Entries with scene source code
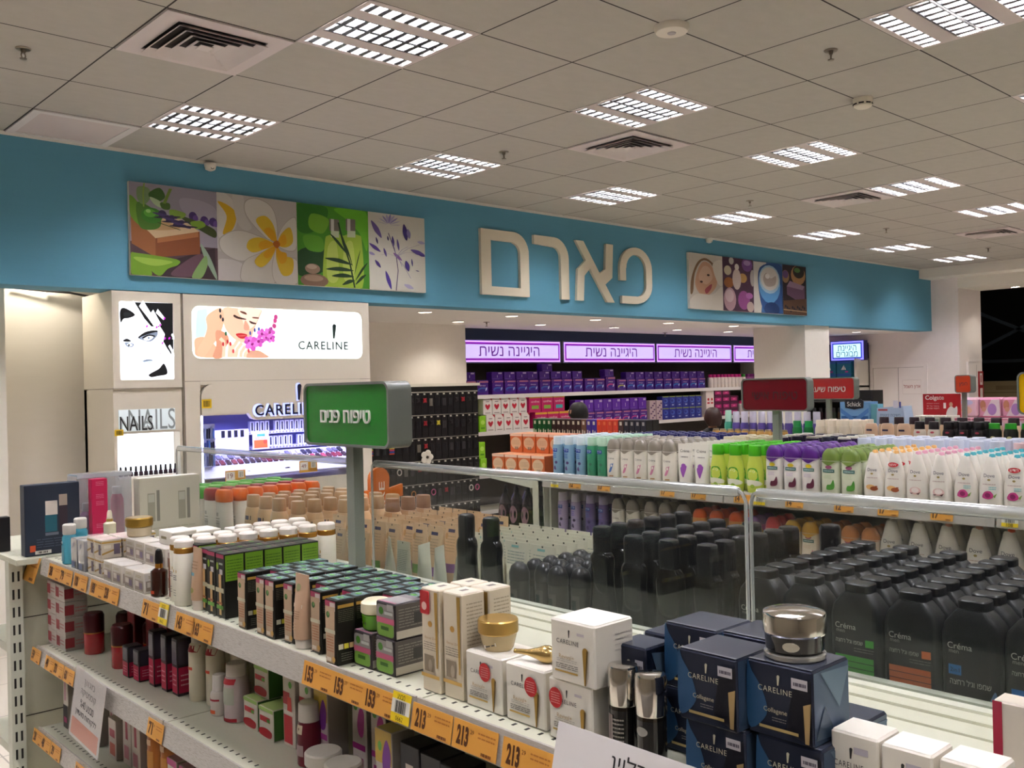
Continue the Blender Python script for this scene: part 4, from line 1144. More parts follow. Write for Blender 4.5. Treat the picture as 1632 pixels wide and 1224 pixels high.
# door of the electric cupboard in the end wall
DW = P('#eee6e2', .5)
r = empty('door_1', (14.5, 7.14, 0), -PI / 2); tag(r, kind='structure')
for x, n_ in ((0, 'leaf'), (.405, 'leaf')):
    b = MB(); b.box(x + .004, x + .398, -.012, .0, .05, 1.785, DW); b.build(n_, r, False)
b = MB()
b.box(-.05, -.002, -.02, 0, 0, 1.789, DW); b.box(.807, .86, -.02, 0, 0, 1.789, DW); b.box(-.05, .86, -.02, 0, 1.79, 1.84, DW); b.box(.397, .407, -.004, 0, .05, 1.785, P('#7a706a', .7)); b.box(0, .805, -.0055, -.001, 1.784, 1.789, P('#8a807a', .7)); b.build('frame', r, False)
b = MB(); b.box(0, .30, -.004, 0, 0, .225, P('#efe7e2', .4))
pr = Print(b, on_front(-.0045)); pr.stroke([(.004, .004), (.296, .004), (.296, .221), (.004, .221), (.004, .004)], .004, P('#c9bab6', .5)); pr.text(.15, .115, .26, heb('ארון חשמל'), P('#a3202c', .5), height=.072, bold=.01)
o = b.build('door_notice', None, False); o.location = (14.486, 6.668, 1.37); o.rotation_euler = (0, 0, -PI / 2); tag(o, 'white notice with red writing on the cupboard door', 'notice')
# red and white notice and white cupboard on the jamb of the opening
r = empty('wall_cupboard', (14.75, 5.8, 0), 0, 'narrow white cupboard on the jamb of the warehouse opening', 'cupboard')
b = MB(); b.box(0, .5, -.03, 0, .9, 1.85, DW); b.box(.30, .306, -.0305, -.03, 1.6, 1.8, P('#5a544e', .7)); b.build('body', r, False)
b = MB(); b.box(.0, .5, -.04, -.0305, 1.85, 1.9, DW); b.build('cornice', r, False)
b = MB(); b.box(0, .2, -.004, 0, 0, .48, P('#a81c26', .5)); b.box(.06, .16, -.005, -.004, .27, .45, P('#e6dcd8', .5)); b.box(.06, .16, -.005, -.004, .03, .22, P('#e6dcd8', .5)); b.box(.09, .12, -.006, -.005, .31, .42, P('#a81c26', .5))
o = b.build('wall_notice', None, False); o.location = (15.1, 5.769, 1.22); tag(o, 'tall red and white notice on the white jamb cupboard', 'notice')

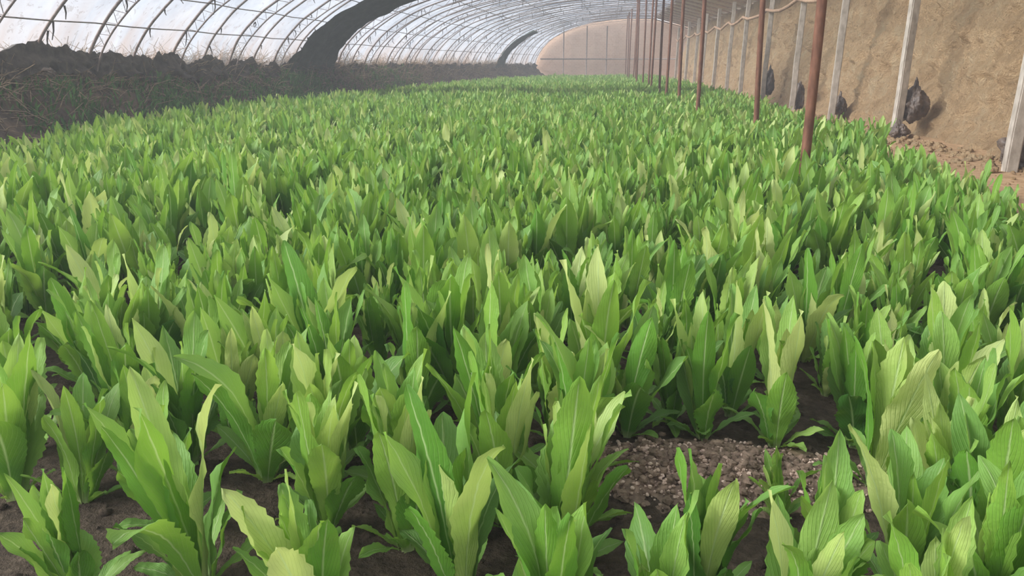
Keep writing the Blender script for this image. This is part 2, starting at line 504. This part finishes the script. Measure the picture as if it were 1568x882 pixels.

### [Exercise goal]
Repeat the data exactly, excluding the pictures.

### [Exercise result]
Continue the Blender Python script for this scene: part 4, from line 1144. More parts follow. Write for Blender 4.5. Treat the picture as 1632 pixels wide and 1224 pixels high.
# door of the electric cupboard in the end wall
DW = P('#eee6e2', .5)
r = empty('door_1', (14.5, 7.14, 0), -PI / 2); tag(r, kind='structure')
for x, n_ in ((0, 'leaf'), (.405, 'leaf')):
    b = MB(); b.box(x + .004, x + .398, -.012, .0, .05, 1.785, DW); b.build(n_, r, False)
b = MB()
b.box(-.05, -.002, -.02, 0, 0, 1.789, DW); b.box(.807, .86, -.02, 0, 0, 1.789, DW); b.box(-.05, .86, -.02, 0, 1.79, 1.84, DW); b.box(.397, .407, -.004, 0, .05, 1.785, P('#7a706a', .7)); b.box(0, .805, -.0055, -.001, 1.784, 1.789, P('#8a807a', .7)); b.build('frame', r, False)
b = MB(); b.box(0, .30, -.004, 0, 0, .225, P('#efe7e2', .4))
pr = Print(b, on_front(-.0045)); pr.stroke([(.004, .004), (.296, .004), (.296, .221), (.004, .221), (.004, .004)], .004, P('#c9bab6', .5)); pr.text(.15, .115, .26, heb('ארון חשמל'), P('#a3202c', .5), height=.072, bold=.01)
o = b.build('door_notice', None, False); o.location = (14.486, 6.668, 1.37); o.rotation_euler = (0, 0, -PI / 2); tag(o, 'white notice with red writing on the cupboard door', 'notice')
# red and white notice and white cupboard on the jamb of the opening
r = empty('wall_cupboard', (14.75, 5.8, 0), 0, 'narrow white cupboard on the jamb of the warehouse opening', 'cupboard')
b = MB(); b.box(0, .5, -.03, 0, .9, 1.85, DW); b.box(.30, .306, -.0305, -.03, 1.6, 1.8, P('#5a544e', .7)); b.build('body', r, False)
b = MB(); b.box(.0, .5, -.04, -.0305, 1.85, 1.9, DW); b.build('cornice', r, False)
b = MB(); b.box(0, .2, -.004, 0, 0, .48, P('#a81c26', .5)); b.box(.06, .16, -.005, -.004, .27, .45, P('#e6dcd8', .5)); b.box(.06, .16, -.005, -.004, .03, .22, P('#e6dcd8', .5)); b.box(.09, .12, -.006, -.005, .31, .42, P('#a81c26', .5))
o = b.build('wall_notice', None, False); o.location = (15.1, 5.769, 1.22); tag(o, 'tall red and white notice on the white jamb cupboard', 'notice')

Keep writing the Blender script for this image. This is part 2, starting at line 504. This part finishes the script. Measure the picture as if it were 1568x882 pixels.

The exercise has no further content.